Lorrie Garcia et Marion Liotard : « Fémina » à l'Opéra Grand Avignon
Dans l’intimité de la petite Salle des Préludes, les deux artistes proposent un récital au programme éclectique allant de l’opérette à la chanson française en passant par le tango, la mélodie ou encore le grand opéra romantique. Sont ainsi donnés entre autres l’Habenera de Carmen, "Oh ! La pitoyable aventure !" de L'Heure espagnole, "Somewhere over the rainbow" du Magicien d’Oz, Mes hommes de Barbara et J’ai deux amours de Joséphine Baker.
Comme indiqué dans le titre du programme, la soirée est dédiée aux femmes. ("Femmes" est d’ailleurs l’intitulé de la saison actuelle de l’Opéra Grand Avignon). Elles peuvent être compositrices des extraits présentés (Pauline Viardot, Mel Bonis, Clara Schumann…), chanteuses (Judy Garland, Edith Piaf…) ou personnages célèbres reconnus pour leur liberté, leur force ou leur détermination (Dalila, Périchole, Carmen…). La part belle est aussi faite à la langue française dans laquelle est écrite l’ensemble des morceaux chantés à une exception près, "Yo soy Maria" issu de Maria de Buenos Aires. Quelques interludes de piano seul sont insérés entre les parties qui, en plus de permettre quelque repos pour la voix de la chanteuse dans ce concert sans entracte, sont l’occasion pour Marion Liotard de dire quelques mots sur la vie de leurs compositrices et notamment de la pression patriarcale qui a pu à leurs époques respectives, réfréner l’expression de leur art.
Lorrie Garcia anime son récital. Elle transmet au public : tant par les inflexions de son chant que par son charisme. Les auditeurs suspendus à ses lèvres s’alanguissent ainsi dans le bouleversant « Mon cœur s’ouvre à ta voix » où la chaleur du timbre se mêle aux poussées d’aigus aussi vives qu’intenses. Le « Yes, Yes ! » de Maurice Yvain (donné en rappel) illumine l’assistance de sourires quasi unanimes et des applaudissements spontanés viennent appuyer la fin de Milord.

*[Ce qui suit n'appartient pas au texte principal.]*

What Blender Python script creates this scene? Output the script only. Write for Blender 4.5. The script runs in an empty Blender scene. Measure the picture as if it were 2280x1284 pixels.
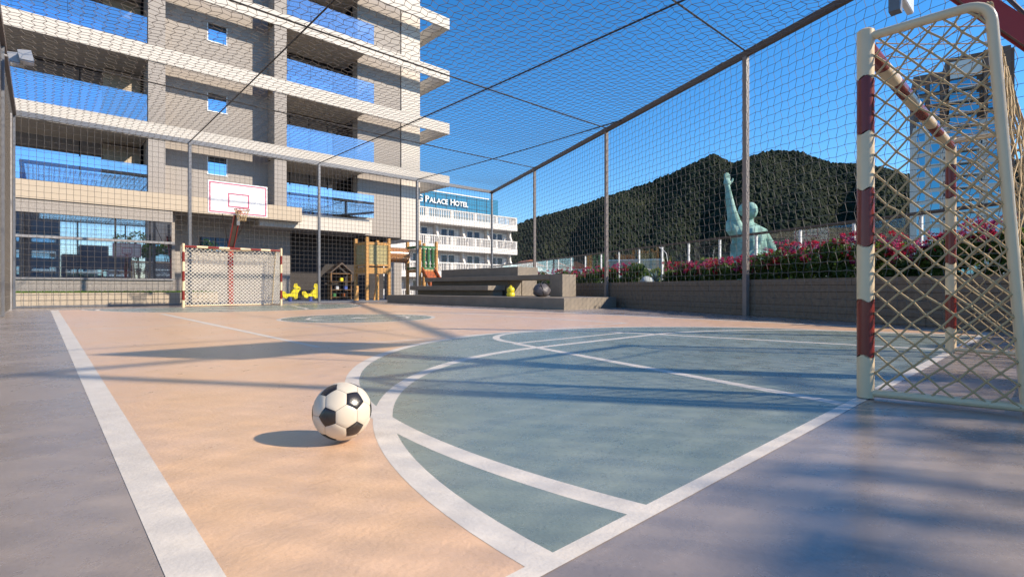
import bpy, bmesh, math, random
import numpy as np
from mathutils import Vector, Matrix

random.seed(7)
rng = np.random.default_rng(7)
scene = bpy.context.scene
C = scene.collection
R = math.radians
PI = math.pi

# ------------------------------------------------------------------ camera, sky, sun, exposure
HEAD = R(47.5)
FW = Vector((math.cos(HEAD), math.sin(HEAD), 0))      # view direction
RT = Vector((math.sin(HEAD), -math.cos(HEAD), 0))     # to the right of it
cam_d = bpy.data.cameras.new('camera')
cam = bpy.data.objects.new('camera', cam_d)
C.objects.link(cam)
cam.location = (0, 0, 0.6)
cam.rotation_euler = (PI/2, 0, HEAD - PI/2)
cam_d.sensor_width = 36
cam_d.lens = 18
cam_d.clip_start = 0.05
cam_d.clip_end = 5000
scene.camera = cam

SUN_EL = R(33.4)
SUN_AZ = R(144.5)                                     # clockwise from +Y
world = bpy.data.worlds.new('World')
scene.world = world
world.use_nodes = True
wn = world.node_tree
sky = wn.nodes.new('ShaderNodeTexSky')
sky.sky_type = 'NISHITA'
sky.sun_disc = False
sky.sun_elevation = SUN_EL
sky.sun_rotation = SUN_AZ
sky.altitude = 50
sky.air_density = 1.0
sky.dust_density = 0.15
sky.ozone_density = 4.5
hs = wn.nodes.new('ShaderNodeHueSaturation')
hs.inputs["Saturation"].default_value = 1.28
wn.links.new(sky.outputs[0], hs.inputs['Color'])
wn.links.new(hs.outputs[0], wn.nodes['Background'].inputs[0])
wn.nodes['Background'].inputs[1].default_value = 0.135

sun_d = bpy.data.lights.new('sun', 'SUN')
sun_d.energy = 4.8
sun_d.angle = R(1.0)
sun_d.color = (1.0, 0.87, 0.70)
sun = bpy.data.objects.new('sun', sun_d)
C.objects.link(sun)
SDIR = Vector((math.sin(SUN_AZ)*math.cos(SUN_EL), math.cos(SUN_AZ)*math.cos(SUN_EL), math.sin(SUN_EL)))
sun.rotation_euler = SDIR.to_track_quat('Z', 'Y').to_euler()
sun.location = (30, -40, 40)

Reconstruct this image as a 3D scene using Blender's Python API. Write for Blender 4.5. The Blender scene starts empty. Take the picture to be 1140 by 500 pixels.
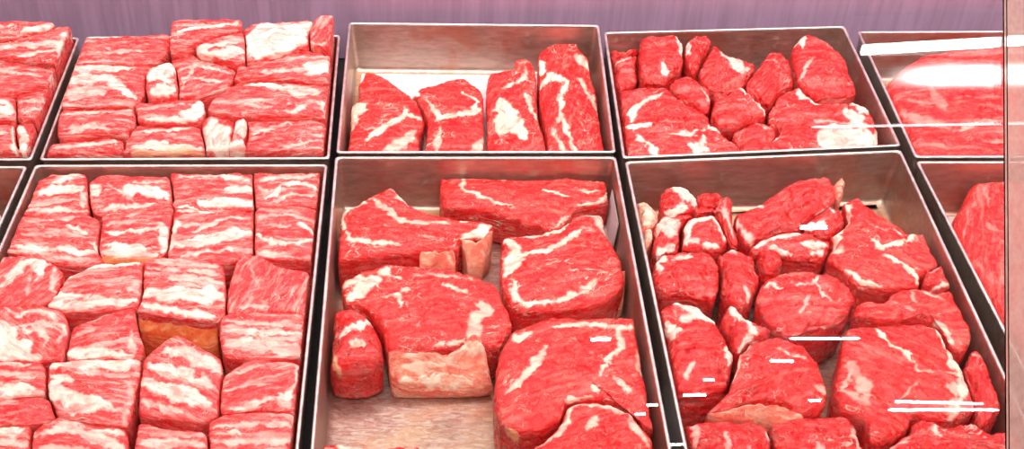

En plus de l’énergie que la contralto met dans son jeu et ses mimiques (elle n’hésite pas à faire même quelques pas de danse pour clôturer Mes hommes de Barbara), l’expressivité se retrouve aussi dans la voix. La rupture par un contraste fortissimo interrompant « Oh ! La pitoyable aventure ! » est ainsi saisissante. La Périchole paraît aussi charmante que le Vice-Roi la décrit avec la rondeur voluptueuse de son phrasé et la pointe d’autorité quasi professorale qu’elle met dans ses accentuations pour expliquer que les hommes sont bêtes. Elle s’adapte efficacement aux différents registres et prouve ainsi l’étendue de ses capacités. Seule l’ornementation pourrait être utilisée avec un peu plus de parcimonie pour rendre le chant plus lisible dans quelques extraits moins lyriques (« J’ai deux amours » qui ouvre le concert en particulier). Elle puise ainsi dans les couplets de la version originale de Milord de quoi instiller une tension empathique par la justesse du rythme. Le français demeure à tous moments compréhensible, permettant au public de ne pas souffrir de l’absence de livret. La diction s’adapte d’ailleurs elle aussi au registre (par exemple le roulement des [r] qui varie selon les extraits). Les passages techniques sont effectués avec virtuosité, notamment grâce à la capacité du souffle.
L’accompagnement de Marion Liotard est dynamique et contribue pleinement à faire vivre chaque morceau. Il souligne ainsi par son énergie l’espièglerie de Carmen autant qu’il souligne dans le même extrait l’ambivalence de l’amour avec des notes plus sombres. Elle aussi se fond dans les différents répertoires, rendant ainsi par exemple le tango de Piazzolla des plus entrainants en accentuant les temps forts. Les passages où elle joue seule proposent un son généreux. La Mélisande de Mel Bonis réchauffe ainsi le public d’une flamme tantôt douce tantôt presque brulante.
Ce dernier manifeste son enthousiasme par ses applaudissements tant entre les morceaux qu’à la fin du concert où certains espèrent même à haute voix un ultime rappel.